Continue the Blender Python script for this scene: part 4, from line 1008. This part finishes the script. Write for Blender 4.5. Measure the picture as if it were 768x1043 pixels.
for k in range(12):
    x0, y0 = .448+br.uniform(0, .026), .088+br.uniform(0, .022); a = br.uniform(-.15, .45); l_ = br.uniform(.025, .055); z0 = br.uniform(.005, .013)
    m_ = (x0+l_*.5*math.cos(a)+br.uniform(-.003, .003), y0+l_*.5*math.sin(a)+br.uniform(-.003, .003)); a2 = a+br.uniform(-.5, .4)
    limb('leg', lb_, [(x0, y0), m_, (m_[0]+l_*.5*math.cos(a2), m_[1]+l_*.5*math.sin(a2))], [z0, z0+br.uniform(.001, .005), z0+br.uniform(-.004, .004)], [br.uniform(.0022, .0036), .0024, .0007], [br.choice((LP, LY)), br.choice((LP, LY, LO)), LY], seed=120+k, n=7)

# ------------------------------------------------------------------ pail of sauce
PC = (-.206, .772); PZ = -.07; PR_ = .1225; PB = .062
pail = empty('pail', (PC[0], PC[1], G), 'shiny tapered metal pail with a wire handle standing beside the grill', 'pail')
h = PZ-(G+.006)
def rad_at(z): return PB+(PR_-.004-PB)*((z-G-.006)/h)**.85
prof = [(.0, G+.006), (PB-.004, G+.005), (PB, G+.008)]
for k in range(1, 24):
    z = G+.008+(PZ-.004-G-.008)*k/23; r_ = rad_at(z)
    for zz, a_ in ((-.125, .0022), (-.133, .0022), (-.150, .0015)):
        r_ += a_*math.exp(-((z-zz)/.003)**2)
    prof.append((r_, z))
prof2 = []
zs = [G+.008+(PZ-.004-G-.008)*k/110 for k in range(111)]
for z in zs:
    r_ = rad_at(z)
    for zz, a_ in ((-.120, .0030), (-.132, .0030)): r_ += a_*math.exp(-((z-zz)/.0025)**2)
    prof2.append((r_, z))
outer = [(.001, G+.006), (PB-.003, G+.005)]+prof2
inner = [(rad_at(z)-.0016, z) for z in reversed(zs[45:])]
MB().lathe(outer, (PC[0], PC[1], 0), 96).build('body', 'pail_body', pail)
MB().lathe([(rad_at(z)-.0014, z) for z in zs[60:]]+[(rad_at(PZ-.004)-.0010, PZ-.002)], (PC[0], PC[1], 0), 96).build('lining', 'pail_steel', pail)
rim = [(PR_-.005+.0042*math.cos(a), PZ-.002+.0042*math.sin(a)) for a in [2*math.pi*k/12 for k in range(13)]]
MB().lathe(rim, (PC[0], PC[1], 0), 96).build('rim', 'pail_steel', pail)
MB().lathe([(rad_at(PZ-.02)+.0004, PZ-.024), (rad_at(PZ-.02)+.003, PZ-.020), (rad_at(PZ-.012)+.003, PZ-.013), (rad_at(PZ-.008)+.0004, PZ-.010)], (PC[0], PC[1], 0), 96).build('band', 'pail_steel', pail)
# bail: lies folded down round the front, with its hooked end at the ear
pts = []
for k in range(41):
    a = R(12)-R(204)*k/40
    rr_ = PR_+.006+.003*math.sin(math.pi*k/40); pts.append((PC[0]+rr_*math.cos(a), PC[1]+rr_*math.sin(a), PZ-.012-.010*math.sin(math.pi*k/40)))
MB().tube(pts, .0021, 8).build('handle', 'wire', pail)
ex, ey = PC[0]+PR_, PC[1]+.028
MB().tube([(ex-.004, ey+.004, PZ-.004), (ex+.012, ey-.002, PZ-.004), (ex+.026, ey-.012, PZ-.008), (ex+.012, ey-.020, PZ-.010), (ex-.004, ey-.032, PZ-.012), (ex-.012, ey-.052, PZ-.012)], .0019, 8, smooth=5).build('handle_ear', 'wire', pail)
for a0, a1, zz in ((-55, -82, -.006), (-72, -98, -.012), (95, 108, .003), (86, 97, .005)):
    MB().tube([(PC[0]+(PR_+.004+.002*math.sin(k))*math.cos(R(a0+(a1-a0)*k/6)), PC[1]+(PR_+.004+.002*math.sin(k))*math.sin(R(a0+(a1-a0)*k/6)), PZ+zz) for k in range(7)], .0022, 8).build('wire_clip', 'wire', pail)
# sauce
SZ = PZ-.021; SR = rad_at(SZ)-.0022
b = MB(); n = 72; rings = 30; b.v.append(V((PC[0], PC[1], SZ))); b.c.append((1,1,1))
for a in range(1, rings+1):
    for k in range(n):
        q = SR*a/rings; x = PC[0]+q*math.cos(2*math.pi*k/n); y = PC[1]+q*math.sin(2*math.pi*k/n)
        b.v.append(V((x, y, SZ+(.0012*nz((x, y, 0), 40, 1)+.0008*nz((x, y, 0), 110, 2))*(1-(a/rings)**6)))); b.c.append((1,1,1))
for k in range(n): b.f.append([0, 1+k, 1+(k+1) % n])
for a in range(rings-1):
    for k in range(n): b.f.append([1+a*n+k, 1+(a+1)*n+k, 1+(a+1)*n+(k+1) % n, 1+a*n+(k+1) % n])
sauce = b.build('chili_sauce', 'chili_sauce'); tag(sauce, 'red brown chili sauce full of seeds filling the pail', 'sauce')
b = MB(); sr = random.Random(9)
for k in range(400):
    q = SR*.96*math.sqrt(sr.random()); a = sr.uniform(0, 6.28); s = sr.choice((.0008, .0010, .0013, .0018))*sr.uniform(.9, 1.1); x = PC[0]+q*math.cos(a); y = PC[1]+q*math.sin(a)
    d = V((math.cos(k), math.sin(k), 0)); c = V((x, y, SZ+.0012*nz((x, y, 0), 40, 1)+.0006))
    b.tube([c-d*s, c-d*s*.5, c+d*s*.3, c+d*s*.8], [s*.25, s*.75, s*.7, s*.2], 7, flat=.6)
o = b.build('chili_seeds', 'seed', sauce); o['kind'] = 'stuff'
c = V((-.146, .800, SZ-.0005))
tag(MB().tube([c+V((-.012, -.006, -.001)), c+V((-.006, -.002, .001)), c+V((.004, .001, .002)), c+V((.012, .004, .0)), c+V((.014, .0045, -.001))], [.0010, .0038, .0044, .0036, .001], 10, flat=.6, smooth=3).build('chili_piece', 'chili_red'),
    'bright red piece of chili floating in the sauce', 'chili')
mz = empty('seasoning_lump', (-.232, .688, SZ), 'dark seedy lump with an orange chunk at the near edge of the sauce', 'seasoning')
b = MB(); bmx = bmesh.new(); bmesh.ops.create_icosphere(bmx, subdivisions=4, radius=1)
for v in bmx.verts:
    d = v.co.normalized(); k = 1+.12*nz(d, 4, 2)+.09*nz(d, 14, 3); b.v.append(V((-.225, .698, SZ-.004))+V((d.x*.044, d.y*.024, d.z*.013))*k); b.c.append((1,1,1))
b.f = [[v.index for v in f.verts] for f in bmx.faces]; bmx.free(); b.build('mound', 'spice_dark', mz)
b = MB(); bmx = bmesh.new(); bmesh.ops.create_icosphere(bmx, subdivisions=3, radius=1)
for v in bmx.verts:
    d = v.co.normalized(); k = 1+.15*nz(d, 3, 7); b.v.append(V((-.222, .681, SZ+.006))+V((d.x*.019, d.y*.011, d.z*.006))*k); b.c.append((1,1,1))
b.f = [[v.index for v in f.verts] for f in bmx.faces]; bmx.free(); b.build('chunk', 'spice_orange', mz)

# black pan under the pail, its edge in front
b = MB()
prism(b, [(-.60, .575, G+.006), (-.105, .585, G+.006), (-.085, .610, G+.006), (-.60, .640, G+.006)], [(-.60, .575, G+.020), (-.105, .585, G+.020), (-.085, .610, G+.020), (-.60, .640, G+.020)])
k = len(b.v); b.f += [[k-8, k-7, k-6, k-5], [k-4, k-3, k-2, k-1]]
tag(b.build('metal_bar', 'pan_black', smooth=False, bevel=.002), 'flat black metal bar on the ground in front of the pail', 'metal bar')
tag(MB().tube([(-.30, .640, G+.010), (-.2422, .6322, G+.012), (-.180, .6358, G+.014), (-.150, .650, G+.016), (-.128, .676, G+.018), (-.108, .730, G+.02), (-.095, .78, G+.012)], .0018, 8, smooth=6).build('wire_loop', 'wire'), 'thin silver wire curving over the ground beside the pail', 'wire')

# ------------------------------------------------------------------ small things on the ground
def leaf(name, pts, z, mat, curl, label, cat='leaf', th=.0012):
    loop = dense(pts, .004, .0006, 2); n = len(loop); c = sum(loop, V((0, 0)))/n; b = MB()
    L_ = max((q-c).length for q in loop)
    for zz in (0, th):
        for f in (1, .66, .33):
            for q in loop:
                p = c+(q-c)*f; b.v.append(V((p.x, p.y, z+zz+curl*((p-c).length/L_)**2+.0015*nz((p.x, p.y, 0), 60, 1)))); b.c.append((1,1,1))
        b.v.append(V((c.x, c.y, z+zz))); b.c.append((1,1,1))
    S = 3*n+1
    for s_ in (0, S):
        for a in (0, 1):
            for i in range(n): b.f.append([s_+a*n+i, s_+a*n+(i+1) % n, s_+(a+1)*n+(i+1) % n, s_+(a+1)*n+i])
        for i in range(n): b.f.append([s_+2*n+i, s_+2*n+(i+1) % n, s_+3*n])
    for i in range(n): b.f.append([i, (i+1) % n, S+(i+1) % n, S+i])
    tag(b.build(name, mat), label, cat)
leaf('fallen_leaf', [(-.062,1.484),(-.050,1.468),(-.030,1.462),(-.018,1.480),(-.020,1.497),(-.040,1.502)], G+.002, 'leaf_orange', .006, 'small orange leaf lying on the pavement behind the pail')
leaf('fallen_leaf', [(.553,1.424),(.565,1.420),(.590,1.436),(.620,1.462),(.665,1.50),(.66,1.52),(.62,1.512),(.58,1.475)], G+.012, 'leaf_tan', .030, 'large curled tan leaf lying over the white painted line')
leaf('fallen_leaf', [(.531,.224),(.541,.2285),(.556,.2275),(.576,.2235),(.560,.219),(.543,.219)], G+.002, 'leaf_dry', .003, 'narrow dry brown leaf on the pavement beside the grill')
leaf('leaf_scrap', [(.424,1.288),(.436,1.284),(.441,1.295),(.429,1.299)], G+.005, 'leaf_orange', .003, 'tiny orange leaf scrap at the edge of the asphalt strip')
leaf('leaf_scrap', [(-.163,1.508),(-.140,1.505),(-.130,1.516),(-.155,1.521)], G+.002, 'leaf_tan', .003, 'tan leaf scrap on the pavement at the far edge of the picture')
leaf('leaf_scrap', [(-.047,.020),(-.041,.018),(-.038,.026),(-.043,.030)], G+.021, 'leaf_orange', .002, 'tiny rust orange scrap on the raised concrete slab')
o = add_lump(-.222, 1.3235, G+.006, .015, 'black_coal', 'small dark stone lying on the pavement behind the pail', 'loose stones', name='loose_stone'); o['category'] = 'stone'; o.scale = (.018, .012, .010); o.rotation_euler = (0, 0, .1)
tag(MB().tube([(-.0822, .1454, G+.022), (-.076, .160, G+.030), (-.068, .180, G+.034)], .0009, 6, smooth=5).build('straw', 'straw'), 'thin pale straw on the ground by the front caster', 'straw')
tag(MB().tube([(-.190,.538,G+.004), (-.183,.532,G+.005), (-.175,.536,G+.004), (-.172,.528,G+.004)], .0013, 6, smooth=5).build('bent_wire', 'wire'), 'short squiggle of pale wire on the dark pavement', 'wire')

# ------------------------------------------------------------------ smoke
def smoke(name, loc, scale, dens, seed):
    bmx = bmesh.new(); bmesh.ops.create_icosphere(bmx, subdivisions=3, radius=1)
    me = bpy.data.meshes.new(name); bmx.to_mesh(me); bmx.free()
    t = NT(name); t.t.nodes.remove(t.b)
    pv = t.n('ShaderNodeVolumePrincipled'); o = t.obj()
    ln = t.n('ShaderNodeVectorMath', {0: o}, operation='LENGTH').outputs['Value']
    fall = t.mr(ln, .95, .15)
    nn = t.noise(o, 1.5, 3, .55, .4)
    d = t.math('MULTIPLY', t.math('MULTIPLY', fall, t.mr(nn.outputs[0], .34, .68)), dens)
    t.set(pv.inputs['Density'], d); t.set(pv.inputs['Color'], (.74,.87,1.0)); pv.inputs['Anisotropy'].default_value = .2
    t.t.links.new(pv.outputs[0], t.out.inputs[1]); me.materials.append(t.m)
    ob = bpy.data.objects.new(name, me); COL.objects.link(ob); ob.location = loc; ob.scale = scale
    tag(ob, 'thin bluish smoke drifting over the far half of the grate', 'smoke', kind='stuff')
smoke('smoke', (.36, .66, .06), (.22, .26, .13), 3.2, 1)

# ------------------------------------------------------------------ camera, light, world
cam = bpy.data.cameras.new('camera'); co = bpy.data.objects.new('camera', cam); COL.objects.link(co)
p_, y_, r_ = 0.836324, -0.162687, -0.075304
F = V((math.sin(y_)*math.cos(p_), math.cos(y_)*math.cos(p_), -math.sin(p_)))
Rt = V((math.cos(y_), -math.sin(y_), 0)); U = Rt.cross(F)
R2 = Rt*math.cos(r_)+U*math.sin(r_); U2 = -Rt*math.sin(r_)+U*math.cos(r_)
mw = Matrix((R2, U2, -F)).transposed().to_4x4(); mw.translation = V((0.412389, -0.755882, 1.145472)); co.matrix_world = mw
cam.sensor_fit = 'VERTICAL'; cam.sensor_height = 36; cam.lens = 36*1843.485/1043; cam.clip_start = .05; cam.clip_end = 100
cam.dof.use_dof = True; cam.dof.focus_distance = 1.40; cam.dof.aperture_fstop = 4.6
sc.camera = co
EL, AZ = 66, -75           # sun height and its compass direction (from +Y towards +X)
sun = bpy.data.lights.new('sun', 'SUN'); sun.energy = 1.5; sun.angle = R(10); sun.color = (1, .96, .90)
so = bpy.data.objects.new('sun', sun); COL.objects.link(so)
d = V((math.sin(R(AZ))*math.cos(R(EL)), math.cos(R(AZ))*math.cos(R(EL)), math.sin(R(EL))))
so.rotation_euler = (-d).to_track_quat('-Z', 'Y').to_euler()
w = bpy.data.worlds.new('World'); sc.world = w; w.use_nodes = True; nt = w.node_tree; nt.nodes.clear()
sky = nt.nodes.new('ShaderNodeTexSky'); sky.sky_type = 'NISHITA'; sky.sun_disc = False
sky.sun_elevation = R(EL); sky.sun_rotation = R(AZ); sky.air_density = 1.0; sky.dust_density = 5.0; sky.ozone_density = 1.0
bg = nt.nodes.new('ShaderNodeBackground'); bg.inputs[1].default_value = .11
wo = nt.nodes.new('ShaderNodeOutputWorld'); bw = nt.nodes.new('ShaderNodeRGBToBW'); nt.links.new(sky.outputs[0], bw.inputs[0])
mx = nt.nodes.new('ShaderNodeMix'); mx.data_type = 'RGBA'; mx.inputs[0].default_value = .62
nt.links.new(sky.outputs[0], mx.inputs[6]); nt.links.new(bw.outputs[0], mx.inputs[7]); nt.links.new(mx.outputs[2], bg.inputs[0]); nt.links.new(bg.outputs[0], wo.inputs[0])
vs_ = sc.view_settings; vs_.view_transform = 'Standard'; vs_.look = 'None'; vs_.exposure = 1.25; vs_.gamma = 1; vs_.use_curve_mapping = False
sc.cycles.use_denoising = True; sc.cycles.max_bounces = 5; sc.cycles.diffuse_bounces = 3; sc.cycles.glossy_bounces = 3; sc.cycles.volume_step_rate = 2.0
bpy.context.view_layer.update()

=-=-=

> **Goal**
Return a word-for-word copy of the lines from the beginning of the listing to the line holding "LY], seed=120+k, n=7)", both kept.

> **Result**
Continue the Blender Python script for this scene: part 4, from line 1008. This part finishes the script. Write for Blender 4.5. Measure the picture as if it were 768x1043 pixels.
for k in range(12):
    x0, y0 = .448+br.uniform(0, .026), .088+br.uniform(0, .022); a = br.uniform(-.15, .45); l_ = br.uniform(.025, .055); z0 = br.uniform(.005, .013)
    m_ = (x0+l_*.5*math.cos(a)+br.uniform(-.003, .003), y0+l_*.5*math.sin(a)+br.uniform(-.003, .003)); a2 = a+br.uniform(-.5, .4)
    limb('leg', lb_, [(x0, y0), m_, (m_[0]+l_*.5*math.cos(a2), m_[1]+l_*.5*math.sin(a2))], [z0, z0+br.uniform(.001, .005), z0+br.uniform(-.004, .004)], [br.uniform(.0022, .0036), .0024, .0007], [br.choice((LP, LY)), br.choice((LP, LY, LO)), LY], seed=120+k, n=7)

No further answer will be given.